## To do:
Write out the listing below again, precisely as it is given.
..........
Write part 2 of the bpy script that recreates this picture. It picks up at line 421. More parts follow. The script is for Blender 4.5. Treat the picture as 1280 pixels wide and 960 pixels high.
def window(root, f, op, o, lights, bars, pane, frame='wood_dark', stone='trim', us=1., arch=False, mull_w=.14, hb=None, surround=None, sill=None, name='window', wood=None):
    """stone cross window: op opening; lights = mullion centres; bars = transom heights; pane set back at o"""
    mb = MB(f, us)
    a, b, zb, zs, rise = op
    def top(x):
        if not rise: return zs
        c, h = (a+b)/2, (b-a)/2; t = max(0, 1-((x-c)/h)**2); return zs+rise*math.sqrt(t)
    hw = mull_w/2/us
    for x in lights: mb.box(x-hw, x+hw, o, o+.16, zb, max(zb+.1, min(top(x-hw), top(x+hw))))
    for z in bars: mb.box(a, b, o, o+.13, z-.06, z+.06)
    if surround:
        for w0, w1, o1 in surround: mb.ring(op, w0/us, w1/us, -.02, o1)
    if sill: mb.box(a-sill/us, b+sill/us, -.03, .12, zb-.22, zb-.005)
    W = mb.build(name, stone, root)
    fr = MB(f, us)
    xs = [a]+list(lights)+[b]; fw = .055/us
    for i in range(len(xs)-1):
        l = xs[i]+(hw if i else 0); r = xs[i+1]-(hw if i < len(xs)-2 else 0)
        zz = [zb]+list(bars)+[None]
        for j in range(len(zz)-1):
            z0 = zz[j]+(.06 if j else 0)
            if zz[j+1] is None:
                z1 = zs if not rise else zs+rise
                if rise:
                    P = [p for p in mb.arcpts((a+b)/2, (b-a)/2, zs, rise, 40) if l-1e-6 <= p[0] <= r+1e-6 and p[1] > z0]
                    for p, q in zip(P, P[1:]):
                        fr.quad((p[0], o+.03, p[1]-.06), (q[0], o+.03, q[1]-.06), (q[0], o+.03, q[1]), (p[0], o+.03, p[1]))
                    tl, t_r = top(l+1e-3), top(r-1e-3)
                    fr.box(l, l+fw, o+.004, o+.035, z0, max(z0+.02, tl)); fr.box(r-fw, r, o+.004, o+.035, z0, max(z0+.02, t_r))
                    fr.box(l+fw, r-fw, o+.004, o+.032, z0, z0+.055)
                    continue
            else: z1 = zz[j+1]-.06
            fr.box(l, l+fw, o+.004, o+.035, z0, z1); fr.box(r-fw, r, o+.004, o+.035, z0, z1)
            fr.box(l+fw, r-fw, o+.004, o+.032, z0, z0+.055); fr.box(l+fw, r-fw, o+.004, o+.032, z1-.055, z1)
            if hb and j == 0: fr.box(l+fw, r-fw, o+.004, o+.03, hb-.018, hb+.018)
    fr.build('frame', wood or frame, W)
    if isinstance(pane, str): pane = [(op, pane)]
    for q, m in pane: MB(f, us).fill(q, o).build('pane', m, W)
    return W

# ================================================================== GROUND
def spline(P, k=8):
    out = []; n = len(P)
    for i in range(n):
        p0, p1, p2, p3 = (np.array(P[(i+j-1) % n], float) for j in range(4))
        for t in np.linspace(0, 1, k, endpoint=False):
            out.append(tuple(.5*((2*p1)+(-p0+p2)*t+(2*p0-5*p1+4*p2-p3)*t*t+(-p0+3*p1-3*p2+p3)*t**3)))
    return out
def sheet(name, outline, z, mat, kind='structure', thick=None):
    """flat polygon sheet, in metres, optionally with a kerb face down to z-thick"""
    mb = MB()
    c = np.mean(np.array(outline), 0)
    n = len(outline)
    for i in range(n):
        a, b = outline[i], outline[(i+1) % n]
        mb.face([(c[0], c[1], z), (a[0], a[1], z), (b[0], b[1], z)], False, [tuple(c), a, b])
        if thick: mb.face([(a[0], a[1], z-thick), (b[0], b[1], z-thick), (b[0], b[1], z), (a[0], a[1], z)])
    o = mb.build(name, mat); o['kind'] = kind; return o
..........
## Exercise solution:
Write part 2 of the bpy script that recreates this picture. It picks up at line 421. More parts follow. The script is for Blender 4.5. Treat the picture as 1280 pixels wide and 960 pixels high.
def window(root, f, op, o, lights, bars, pane, frame='wood_dark', stone='trim', us=1., arch=False, mull_w=.14, hb=None, surround=None, sill=None, name='window', wood=None):
    """stone cross window: op opening; lights = mullion centres; bars = transom heights; pane set back at o"""
    mb = MB(f, us)
    a, b, zb, zs, rise = op
    def top(x):
        if not rise: return zs
        c, h = (a+b)/2, (b-a)/2; t = max(0, 1-((x-c)/h)**2); return zs+rise*math.sqrt(t)
    hw = mull_w/2/us
    for x in lights: mb.box(x-hw, x+hw, o, o+.16, zb, max(zb+.1, min(top(x-hw), top(x+hw))))
    for z in bars: mb.box(a, b, o, o+.13, z-.06, z+.06)
    if surround:
        for w0, w1, o1 in surround: mb.ring(op, w0/us, w1/us, -.02, o1)
    if sill: mb.box(a-sill/us, b+sill/us, -.03, .12, zb-.22, zb-.005)
    W = mb.build(name, stone, root)
    fr = MB(f, us)
    xs = [a]+list(lights)+[b]; fw = .055/us
    for i in range(len(xs)-1):
        l = xs[i]+(hw if i else 0); r = xs[i+1]-(hw if i < len(xs)-2 else 0)
        zz = [zb]+list(bars)+[None]
        for j in range(len(zz)-1):
            z0 = zz[j]+(.06 if j else 0)
            if zz[j+1] is None:
                z1 = zs if not rise else zs+rise
                if rise:
                    P = [p for p in mb.arcpts((a+b)/2, (b-a)/2, zs, rise, 40) if l-1e-6 <= p[0] <= r+1e-6 and p[1] > z0]
                    for p, q in zip(P, P[1:]):
                        fr.quad((p[0], o+.03, p[1]-.06), (q[0], o+.03, q[1]-.06), (q[0], o+.03, q[1]), (p[0], o+.03, p[1]))
                    tl, t_r = top(l+1e-3), top(r-1e-3)
                    fr.box(l, l+fw, o+.004, o+.035, z0, max(z0+.02, tl)); fr.box(r-fw, r, o+.004, o+.035, z0, max(z0+.02, t_r))
                    fr.box(l+fw, r-fw, o+.004, o+.032, z0, z0+.055)
                    continue
            else: z1 = zz[j+1]-.06
            fr.box(l, l+fw, o+.004, o+.035, z0, z1); fr.box(r-fw, r, o+.004, o+.035, z0, z1)
            fr.box(l+fw, r-fw, o+.004, o+.032, z0, z0+.055); fr.box(l+fw, r-fw, o+.004, o+.032, z1-.055, z1)
            if hb and j == 0: fr.box(l+fw, r-fw, o+.004, o+.03, hb-.018, hb+.018)
    fr.build('frame', wood or frame, W)
    if isinstance(pane, str): pane = [(op, pane)]
    for q, m in pane: MB(f, us).fill(q, o).build('pane', m, W)
    return W

# ================================================================== GROUND
def spline(P, k=8):
    out = []; n = len(P)
    for i in range(n):
        p0, p1, p2, p3 = (np.array(P[(i+j-1) % n], float) for j in range(4))
        for t in np.linspace(0, 1, k, endpoint=False):
            out.append(tuple(.5*((2*p1)+(-p0+p2)*t+(2*p0-5*p1+4*p2-p3)*t*t+(-p0+3*p1-3*p2+p3)*t**3)))
    return out
def sheet(name, outline, z, mat, kind='structure', thick=None):
    """flat polygon sheet, in metres, optionally with a kerb face down to z-thick"""
    mb = MB()
    c = np.mean(np.array(outline), 0)
    n = len(outline)
    for i in range(n):
        a, b = outline[i], outline[(i+1) % n]
        mb.face([(c[0], c[1], z), (a[0], a[1], z), (b[0], b[1], z)], False, [tuple(c), a, b])
        if thick: mb.face([(a[0], a[1], z-thick), (b[0], b[1], z-thick), (b[0], b[1], z), (a[0], a[1], z)])
    o = mb.build(name, mat); o['kind'] = kind; return o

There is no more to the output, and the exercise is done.